Sappiamo già cosa accadrà e cosa è stato.

Sappiamo già che l'Unico Anello nelle mani di un Hobbit può, al massimo, creare il fantasma di quello che si è stati un tempo, mentre nelle mani di chi già ha un enorme potere finirebbe solo per fare dei danni epocali. E sappiamo anche, come Gandalf, che il “male che avanza” nella quotidianità nostra come quella degli Hobbit può essere sconfitto dal bene che nasce dalle piccole cose.

E allora possiamo anche sorvolare su una certa dose d'autoindulgenza, su alcune lungaggini forse fuori luogo, perché la Terra di Mezzo rivista dagli occhi di Peter Jackson è un entità troppo vivida, pulsante, magnetica per essere liquidata in maniera superficiale.

Siamo pienamente legittimati a sentirci di nuovo ospiti di un mondo già noto, eppure diverso, più lieto forse, dato che lo spettro di Sauron è ancora lontano.
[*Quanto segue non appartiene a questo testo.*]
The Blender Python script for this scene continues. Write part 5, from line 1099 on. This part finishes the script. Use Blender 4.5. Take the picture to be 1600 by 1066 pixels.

Fiabesco. Fatto di vecchi bacucchi strafatti di funghi allucinogeni che attraversano i boschi con slitte trainate da conigli.

Come Sam alla fine del Signore degli Anelli, possiamo sederci al buio della sala cinematografica e sentirci di nuovo a casa.

Egli trasse un profondo respiro. “sono tornato”, disse.